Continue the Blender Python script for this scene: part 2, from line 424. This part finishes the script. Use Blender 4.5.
★ ★ ★
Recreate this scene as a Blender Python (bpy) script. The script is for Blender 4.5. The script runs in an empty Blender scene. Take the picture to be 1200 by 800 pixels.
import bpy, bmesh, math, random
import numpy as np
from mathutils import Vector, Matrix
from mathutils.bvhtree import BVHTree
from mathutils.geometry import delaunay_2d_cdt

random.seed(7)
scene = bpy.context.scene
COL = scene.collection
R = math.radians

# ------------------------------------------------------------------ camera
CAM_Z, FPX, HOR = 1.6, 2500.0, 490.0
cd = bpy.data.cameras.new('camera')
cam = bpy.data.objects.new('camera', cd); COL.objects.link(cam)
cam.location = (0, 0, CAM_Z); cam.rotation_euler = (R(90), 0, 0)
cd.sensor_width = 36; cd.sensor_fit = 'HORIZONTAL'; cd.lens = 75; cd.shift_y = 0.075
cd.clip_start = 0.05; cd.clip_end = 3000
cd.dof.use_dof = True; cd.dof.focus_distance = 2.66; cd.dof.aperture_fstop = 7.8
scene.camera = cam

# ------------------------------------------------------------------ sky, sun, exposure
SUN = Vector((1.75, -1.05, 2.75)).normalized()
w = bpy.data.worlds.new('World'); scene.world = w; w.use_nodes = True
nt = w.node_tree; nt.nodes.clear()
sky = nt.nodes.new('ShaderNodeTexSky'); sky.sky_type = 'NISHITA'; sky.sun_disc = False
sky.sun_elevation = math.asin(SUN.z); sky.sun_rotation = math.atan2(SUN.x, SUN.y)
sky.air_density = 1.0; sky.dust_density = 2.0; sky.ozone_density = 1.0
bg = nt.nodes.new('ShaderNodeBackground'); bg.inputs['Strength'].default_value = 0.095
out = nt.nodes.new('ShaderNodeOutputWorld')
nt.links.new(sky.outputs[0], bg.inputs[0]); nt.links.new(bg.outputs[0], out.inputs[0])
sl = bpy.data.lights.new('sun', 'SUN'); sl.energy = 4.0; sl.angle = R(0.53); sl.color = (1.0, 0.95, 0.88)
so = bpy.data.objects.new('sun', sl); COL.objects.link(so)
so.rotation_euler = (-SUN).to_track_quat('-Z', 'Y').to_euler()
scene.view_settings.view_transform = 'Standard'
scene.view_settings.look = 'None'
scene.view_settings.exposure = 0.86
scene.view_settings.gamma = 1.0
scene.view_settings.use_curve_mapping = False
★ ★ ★
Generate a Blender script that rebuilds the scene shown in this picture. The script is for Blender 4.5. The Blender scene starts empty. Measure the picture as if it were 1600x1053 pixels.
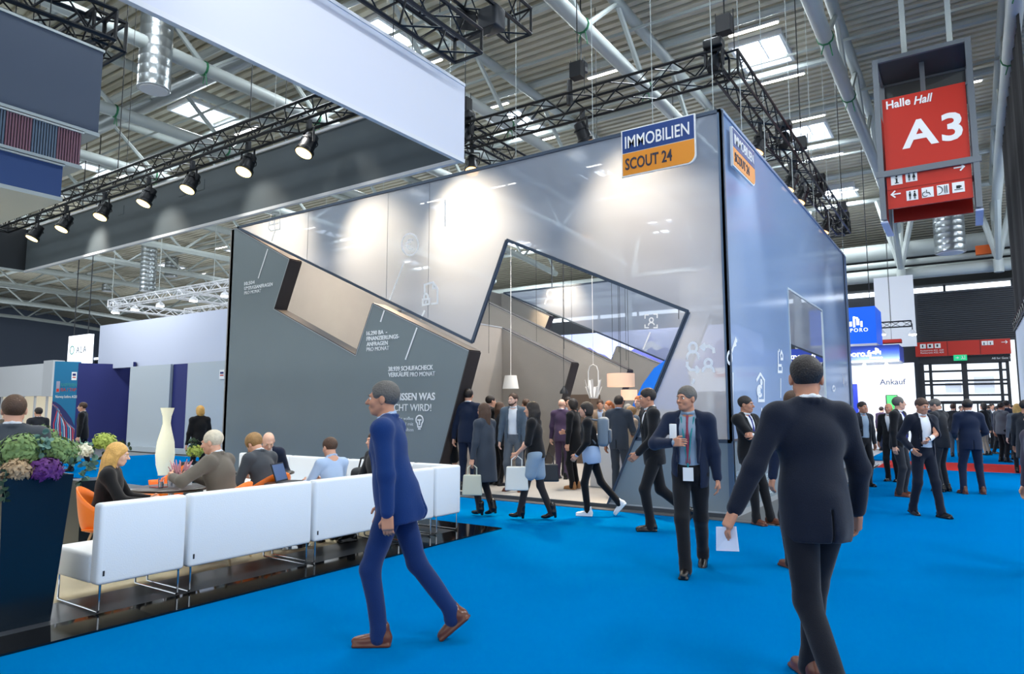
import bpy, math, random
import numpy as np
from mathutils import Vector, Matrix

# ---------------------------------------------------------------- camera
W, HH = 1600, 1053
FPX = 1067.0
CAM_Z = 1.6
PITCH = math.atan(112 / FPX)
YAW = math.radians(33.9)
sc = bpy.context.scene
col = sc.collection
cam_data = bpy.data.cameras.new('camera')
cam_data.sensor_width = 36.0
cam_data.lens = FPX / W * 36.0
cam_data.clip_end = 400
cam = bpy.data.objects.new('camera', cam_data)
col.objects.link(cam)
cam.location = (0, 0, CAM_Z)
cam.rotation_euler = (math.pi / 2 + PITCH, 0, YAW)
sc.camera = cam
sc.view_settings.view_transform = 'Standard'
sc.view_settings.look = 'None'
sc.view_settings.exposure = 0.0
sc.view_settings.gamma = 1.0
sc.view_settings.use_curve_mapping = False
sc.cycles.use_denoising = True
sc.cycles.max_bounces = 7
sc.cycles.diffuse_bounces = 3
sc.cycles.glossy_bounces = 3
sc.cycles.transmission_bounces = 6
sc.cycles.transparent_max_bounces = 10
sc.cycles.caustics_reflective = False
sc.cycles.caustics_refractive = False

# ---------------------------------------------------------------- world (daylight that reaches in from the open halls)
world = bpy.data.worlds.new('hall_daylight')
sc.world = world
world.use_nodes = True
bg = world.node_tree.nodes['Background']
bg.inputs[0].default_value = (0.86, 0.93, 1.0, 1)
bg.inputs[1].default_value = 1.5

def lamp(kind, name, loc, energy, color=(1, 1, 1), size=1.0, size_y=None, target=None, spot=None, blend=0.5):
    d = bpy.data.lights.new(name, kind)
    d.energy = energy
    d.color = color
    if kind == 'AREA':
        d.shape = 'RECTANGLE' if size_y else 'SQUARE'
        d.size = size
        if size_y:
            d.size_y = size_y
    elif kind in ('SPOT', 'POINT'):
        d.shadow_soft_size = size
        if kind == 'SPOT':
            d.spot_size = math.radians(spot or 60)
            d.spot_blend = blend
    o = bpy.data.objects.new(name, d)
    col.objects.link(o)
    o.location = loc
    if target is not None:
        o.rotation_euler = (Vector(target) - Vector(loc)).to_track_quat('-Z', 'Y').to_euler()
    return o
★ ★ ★
Problem statement.
Pull out every line of the records that includes the string "this".

Written reply.
Continue the Blender Python script for this scene: part 2, from line 424. This part finishes the script. Use Blender 4.5.
Recreate this scene as a Blender Python (bpy) script. The script is for Blender 4.5. The script runs in an empty Blender scene. Take the picture to be 1200 by 800 pixels.
Generate a Blender script that rebuilds the scene shown in this picture. The script is for Blender 4.5. The Blender scene starts empty. Measure the picture as if it were 1600x1053 pixels.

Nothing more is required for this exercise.